She can take a look at me now. Thanks Phil.

I’ve often said that Toronto is the biggest small town I’ve ever lived in. Remarkable, considering it has about a hundred times the population of the last small town I lived in. Still, I seem to continuously run into people I know all over the place. You could blame this on similar interests. I find large intersections between disparate groups of friends based simply on hobbies or tastes. The number of friends who seemed to connect at my party the other day was at least mildly indicative of that. I’ve long held a belief that if people find something in me that calls to them, they should find the same thing in each other. So based on this, I shouldn’t be so surprised at the frequency with which I spot friendly souls…

…on online dating.

It happens. Being a city (/large small town. Semantics, yo) with a large population, I was bound to have a ton of matches. I do, with plenty over 90%. Given my predilection for finding my folk around the place, it stands to reason that they’d show up in my matches. Friends and friends of friends, one or two who I’ve shared a kiss or so with. Some friends whom I’d actually messaged far back before I knew them. Either they’re devout humanitarians and just don’t want to embarrass me, or they just haven’t connected the dots. Whichever it is, they haven’t brought it up. Relief abounds. It’s more humorous than anything seeing friends show up on there. I don’t take much stock in the algorithm. It has some bearing on compatibility, in that it tells me that anyone above 90% is unlikely to be racist, homophobic or likely to use the term “turnt” sincerely. That adequately describes most of my friends. It’s not completely without its charms though. I find that once I’ve located someone cute (because let’s be honest, we all take some stock in that) with a high match percentage, similar or intriguing interests and good answers to their questions, I can see virtue enough to contemplate how I’d message them if I had the moxie on hand. Still, no matter how much trawling I did, there was one friend I just couldn’t find…

…my girlfriend.

Unbeknownst to me, she’d been trying the same thing. No matter what combinations or permutations of qualities, interests or values, we couldn’t track each other down. We often told ourselves to quit it, that if we weren’t finding one another in our high percentage matches, we weren’t gonna like what we saw.

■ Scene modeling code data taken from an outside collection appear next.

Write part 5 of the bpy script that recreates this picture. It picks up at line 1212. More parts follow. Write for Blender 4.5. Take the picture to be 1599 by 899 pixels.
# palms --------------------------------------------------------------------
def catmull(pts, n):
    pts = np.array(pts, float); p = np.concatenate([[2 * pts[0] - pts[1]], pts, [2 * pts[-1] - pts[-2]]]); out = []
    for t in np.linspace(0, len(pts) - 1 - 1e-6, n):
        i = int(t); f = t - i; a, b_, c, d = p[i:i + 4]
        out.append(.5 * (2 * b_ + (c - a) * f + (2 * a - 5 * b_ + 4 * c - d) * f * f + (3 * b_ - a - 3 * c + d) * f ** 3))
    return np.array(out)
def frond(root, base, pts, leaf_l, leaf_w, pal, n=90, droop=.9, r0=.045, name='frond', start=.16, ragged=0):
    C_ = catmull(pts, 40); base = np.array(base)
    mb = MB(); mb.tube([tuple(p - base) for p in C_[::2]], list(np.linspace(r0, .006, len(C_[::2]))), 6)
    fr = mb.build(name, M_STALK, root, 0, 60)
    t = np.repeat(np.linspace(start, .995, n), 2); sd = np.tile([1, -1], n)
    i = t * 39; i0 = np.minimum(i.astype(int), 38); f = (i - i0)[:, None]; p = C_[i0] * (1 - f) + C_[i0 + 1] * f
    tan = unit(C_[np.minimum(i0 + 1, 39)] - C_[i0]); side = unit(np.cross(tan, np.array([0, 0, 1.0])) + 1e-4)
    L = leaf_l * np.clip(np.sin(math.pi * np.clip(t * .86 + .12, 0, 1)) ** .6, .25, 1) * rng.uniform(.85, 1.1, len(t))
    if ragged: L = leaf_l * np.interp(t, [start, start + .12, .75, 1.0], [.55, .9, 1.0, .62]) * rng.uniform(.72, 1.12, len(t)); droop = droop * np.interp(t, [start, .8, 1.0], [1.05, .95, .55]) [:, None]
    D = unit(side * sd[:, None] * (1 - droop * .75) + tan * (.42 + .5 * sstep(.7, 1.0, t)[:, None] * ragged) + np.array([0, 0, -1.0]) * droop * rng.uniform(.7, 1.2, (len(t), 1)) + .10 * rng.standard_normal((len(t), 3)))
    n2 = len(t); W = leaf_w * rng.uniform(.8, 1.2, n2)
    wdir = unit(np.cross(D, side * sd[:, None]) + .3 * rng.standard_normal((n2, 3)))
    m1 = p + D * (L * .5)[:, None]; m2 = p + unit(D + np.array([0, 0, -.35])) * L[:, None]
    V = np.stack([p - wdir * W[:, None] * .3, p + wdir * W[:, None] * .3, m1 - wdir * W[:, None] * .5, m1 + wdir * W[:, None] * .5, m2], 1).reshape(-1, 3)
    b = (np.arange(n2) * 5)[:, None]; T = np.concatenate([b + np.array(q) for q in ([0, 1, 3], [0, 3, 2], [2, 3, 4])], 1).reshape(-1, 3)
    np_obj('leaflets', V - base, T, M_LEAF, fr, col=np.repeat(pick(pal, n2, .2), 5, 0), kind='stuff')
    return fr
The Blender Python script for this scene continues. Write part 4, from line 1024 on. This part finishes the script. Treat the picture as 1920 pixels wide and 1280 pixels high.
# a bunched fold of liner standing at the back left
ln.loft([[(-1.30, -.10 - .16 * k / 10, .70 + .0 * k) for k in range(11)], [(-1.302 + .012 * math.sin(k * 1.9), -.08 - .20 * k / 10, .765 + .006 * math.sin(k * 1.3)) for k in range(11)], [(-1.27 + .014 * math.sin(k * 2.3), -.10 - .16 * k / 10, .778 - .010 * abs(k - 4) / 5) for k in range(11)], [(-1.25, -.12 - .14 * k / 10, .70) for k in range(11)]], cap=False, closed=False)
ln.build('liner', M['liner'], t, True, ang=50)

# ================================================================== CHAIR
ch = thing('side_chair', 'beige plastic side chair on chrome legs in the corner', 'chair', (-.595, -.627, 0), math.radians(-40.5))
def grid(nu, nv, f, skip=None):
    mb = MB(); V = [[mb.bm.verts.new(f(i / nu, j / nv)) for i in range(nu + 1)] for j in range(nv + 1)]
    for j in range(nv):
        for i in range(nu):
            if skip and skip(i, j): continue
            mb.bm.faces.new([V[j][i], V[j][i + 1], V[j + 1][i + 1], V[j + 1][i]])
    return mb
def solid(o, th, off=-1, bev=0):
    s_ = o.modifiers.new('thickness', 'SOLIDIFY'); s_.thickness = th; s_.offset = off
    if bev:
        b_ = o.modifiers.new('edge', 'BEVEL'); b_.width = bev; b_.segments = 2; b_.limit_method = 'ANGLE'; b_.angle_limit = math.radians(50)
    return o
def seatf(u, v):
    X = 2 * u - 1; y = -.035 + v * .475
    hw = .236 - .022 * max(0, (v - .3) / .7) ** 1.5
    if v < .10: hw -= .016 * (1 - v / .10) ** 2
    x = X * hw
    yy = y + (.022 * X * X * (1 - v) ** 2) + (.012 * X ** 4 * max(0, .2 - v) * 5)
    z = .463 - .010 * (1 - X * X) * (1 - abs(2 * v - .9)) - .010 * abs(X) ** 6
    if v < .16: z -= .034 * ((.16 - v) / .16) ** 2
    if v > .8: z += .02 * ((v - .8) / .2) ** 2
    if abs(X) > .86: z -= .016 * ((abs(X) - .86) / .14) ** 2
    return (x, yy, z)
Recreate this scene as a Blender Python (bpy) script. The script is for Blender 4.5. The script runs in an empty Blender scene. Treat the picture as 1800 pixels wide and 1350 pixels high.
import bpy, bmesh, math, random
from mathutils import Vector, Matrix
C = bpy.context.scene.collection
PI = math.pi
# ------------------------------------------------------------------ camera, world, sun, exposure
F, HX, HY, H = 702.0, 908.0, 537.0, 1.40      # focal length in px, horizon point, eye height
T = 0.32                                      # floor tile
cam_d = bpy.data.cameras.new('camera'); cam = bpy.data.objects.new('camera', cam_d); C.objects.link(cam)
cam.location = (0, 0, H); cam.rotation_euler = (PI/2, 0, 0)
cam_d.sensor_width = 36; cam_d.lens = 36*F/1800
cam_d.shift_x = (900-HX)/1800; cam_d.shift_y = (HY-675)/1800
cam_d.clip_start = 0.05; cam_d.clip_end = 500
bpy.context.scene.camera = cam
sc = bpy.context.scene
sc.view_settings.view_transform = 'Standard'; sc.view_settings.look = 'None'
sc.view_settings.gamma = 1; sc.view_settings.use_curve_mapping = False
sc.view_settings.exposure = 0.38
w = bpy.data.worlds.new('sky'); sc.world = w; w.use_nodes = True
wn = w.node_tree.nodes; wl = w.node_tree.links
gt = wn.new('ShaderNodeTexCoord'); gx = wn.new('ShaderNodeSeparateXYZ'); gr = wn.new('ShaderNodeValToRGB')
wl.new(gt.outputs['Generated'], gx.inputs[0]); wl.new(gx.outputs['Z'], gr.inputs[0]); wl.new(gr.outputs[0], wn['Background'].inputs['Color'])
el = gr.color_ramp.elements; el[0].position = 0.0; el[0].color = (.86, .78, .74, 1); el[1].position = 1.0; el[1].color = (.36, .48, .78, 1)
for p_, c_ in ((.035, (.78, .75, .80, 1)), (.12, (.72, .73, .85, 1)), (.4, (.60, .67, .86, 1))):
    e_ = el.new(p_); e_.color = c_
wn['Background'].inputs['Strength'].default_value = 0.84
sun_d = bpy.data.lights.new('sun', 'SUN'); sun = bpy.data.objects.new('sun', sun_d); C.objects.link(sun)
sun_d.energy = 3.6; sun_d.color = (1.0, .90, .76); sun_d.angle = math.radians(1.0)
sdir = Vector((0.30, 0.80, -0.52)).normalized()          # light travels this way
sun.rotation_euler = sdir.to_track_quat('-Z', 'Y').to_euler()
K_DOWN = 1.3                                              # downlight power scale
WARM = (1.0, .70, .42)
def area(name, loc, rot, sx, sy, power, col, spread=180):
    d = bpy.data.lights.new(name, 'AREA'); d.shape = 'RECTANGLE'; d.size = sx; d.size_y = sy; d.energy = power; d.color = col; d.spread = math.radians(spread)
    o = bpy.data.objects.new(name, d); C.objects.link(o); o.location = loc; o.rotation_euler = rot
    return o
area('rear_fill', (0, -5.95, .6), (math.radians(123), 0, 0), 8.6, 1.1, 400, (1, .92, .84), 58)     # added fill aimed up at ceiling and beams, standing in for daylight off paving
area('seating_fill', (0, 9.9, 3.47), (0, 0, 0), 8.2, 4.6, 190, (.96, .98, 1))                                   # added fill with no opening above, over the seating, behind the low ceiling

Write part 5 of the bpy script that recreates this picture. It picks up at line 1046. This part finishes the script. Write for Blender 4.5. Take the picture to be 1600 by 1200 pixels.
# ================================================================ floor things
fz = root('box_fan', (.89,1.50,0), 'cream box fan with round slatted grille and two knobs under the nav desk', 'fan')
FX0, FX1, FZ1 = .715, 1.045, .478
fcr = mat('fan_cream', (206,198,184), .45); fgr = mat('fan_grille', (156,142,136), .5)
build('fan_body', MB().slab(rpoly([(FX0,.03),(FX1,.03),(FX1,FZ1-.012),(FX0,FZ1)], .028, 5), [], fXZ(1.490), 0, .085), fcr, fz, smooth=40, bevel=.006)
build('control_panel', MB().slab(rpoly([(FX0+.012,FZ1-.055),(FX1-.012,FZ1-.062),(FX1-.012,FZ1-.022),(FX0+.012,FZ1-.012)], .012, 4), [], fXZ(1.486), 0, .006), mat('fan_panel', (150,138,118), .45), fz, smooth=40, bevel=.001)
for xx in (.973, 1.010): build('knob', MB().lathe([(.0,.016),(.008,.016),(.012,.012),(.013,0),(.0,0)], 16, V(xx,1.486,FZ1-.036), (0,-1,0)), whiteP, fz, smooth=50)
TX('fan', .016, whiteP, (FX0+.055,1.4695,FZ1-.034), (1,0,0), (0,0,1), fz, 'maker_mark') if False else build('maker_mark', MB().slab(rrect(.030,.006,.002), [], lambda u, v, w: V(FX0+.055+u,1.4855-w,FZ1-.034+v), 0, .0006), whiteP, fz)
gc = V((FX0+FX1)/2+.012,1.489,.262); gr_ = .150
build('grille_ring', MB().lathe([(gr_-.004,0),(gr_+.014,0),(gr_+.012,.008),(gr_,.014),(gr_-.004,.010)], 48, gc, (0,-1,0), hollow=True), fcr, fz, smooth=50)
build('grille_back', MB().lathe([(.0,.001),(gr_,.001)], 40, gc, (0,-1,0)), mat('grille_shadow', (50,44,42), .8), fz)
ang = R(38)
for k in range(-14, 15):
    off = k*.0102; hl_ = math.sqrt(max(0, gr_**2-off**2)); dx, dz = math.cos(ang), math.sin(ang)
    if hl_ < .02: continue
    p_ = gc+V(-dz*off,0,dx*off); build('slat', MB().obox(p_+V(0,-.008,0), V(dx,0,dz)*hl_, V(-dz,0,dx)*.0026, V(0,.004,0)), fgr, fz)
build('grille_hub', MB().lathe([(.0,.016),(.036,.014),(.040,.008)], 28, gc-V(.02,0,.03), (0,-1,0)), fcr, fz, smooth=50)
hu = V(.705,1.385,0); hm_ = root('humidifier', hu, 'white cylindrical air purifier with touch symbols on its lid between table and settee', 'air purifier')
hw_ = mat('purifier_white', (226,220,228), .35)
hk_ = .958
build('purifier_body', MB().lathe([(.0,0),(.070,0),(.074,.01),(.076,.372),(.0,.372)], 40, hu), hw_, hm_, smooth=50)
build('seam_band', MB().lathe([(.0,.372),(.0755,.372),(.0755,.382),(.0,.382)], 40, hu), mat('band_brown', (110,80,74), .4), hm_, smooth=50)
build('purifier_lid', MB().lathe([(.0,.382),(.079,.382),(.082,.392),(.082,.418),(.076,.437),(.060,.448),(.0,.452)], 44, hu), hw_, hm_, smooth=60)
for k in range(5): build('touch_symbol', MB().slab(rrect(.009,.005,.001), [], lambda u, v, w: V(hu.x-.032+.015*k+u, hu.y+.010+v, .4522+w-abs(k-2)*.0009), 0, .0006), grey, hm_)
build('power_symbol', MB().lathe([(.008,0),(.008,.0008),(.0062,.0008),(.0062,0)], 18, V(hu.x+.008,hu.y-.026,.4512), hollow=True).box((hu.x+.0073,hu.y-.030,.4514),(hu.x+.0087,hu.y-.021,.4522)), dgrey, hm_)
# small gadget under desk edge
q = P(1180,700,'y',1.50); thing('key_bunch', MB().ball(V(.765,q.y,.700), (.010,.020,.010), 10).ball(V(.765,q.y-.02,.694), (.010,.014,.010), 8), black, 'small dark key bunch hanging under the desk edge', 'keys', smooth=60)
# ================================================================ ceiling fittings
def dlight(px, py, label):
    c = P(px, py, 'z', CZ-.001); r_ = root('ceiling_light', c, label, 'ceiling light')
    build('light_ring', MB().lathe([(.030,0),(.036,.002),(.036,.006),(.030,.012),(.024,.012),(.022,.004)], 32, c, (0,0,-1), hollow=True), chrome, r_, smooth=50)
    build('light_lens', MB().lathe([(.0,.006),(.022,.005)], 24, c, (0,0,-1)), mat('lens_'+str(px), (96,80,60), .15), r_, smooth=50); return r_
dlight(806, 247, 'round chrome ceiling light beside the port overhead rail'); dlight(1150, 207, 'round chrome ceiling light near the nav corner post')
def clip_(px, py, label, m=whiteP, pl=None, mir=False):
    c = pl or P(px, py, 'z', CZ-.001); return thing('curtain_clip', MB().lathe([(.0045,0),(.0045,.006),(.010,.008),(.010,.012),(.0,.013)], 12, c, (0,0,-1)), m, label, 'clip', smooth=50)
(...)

How do I know this? Because I asked her.

Joining forces, we filtered everything I knew about my profile into her app. Nada. We tried other options, but still zilch. No matter what we put in, I was nowhere in her eligible suitors. Switching up to the big guns, we tried searching her on my computer. Still, even with identical parameters to her profile, it wouldn’t show up. We scrolled and scrolled unsuccessfully. We shared a few high matches, but none of whom were one another.

Final straw, we simply searched her username. She came up. It wouldn’t let me click. At this point I think the suspense was getting to us. Click, click, clickclickclick. No dice. Or profile. Exasperated, I right-clicked to discover I could open it in a new tab. We drumrolled and discovered…

95% match.

Perfectly fine. Nothing to worry about. Fears allayed we read each other’s profiles, which proved to be quite charming. Still no idea why the site protested so heavily against us meeting, but against all odds we persevered and triumphed.

I wonder if she wants to go on a date sometime. I should message her.